Os reis magos e o bode do Trump (05/01/2020)


Crônica de Joaquim Ferreira dos Santos publicada em O Globo - 05/01/2020



Hoje é Dia dos Santos Reis, a data em que os católicos encerram o seu período de festas religiosas e botam na vitrola a música do Tim Maia. Eles descem o anjo da árvore, mastigam a última rabanada e rezam para que, assim na Terra como na letra da música, os reis magos sacudam seus pandeiros de fita e "levem os bodes da gente".
Cristo nasceu no mês passado, foi presenteado esta madrugada com ouro, incenso e mirra. Hoje, 6 de janeiro, é hora de aceitar o calendário e cair na real. Se há 2020 anos os Reis Magos do catecismo chegaram à manjedoura do Oriente Médio guiados pela estrela divina, agora precisam voltar para casa - e as notícias andam ruins. As luzes na região são as bombas do Trump.
Um dia de Reis numa segunda-feira deveria ser o primeiro dia do resto de nossas vidas cristãs, algo a ser adorado pela perfeição de agenda. Fecha o calendário religioso ao mesmo tempo que abre o da vida pagã. O espírito de todos, energizado pela temporada de congraçamento familiar, voltaria a encarar feliz a pugna do dia a dia - agora com o "plus a mais" de encontrar uma Lagoa sem árvore de Natal, pipoqueiro ou engarrafamento. Em 2020, porém, o plus é a menos. Cessaram os sinos das igrejas, bimbalham as armas de guerra.

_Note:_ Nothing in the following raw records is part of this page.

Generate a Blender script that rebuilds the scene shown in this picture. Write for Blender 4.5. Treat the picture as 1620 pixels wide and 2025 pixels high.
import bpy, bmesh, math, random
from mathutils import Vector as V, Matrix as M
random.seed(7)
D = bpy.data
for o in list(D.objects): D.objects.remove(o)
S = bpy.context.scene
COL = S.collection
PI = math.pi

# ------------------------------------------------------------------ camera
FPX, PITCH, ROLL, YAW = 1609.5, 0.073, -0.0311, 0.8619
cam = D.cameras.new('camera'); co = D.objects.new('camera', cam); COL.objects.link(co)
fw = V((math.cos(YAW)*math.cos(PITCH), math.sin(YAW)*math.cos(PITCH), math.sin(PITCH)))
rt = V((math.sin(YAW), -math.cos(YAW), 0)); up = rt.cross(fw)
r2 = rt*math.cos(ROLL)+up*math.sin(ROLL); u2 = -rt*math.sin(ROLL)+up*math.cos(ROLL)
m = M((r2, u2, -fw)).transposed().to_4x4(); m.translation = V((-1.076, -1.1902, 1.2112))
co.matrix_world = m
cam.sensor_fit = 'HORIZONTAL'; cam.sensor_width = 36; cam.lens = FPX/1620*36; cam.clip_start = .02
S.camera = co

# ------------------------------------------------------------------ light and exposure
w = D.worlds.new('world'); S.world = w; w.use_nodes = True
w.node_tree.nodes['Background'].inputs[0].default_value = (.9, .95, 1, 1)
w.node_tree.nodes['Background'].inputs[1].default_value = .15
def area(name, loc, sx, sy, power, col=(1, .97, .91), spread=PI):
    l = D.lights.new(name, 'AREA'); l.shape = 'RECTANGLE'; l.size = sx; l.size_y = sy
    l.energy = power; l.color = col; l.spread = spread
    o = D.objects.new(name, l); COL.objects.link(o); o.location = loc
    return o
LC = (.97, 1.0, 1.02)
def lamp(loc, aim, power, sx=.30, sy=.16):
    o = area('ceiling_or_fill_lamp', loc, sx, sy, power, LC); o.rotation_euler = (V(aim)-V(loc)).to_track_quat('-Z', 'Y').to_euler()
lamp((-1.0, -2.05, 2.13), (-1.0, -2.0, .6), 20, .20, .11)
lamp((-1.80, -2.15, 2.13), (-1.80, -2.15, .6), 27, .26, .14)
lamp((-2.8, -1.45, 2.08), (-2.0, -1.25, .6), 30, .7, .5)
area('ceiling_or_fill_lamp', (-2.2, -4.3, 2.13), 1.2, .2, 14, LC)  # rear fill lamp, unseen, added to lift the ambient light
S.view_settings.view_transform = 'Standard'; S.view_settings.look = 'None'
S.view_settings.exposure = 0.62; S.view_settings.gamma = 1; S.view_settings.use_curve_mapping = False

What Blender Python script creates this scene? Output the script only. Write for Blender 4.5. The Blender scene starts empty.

Está encerrada a trégua católica do "paz na Terra entre os homens de boa vontade", jogados no lixo os cartões de boas festas. O homem mau volta a exercer seus podres poderes. Foram-se os tapinhas nas costas, os votos de "tudo de bom". A tradição de abrir o bolo de Reis, procurar a moeda escondida e delegar ao sortudo a tarefa de fazer o bolo do próximo ano, também corre risco - neste momento o Irã avalia, islamicamente, se haverá 2021.
Gaspar, Balthazar e Melquior eram reis sem coroas, sem reinados especificados, vindos de um vago "Oriente". Por muitos anos, causaram no humorista Millôr Fernandes, inspirador dos jovens do canal Porta dos Fundos, uma estranheza profunda por atravessarem o deserto a fim de louvar um recém-nascido cuja missão era, declaradamente, subverter a ordem. Blasfêmia do Millôr, já não importa. É tarde demais para se discutir a geopolítica bíblica e muito cedo para provocar novos coquetéis molotov.
O Dia de Reis teve prestígio até 1967 quando os militares levados ao poder pela Marcha da Família com Deus pela Liberdade deram um downgrade na data. Contra a vontade das beatas que doaram ouro pelo Brasil, eles a retiraram do calendário de feriados. A festa esvaziou. Os Reis Magos nunca mais tiveram o mesmo prestígio, ninguém mais se lembrou de lhes agradecer os presentes ao menino Jesus - e o 6 de janeiro, sempre tão delicado, a maquete dos burrinhos ao redor da manjedoura de palha, passou a servir apenas como o dia de se desmontar a árvore de Natal.
É irônico que o mundo possa acabar hoje, no mesmo dia em que há dois milênios, conforme anunciado no evangelho de Mateus, esses magos desejaram a paz. Eles desconheceram fronteiras, diversidades religiosas e, num aceno por um mundo sem conflitos, foram a Belém homenagear o pequeno Messias estrangeiro. Vê-se agora, quando os reis são Trump, Bolsonaro e o aiatolá Ali Khamenei, todos pautados pelas mensagens de guerra aos diferentes, que ainda é preciso insistir com a ideia - ou então tocar Tim Maia e espantar esses bodes.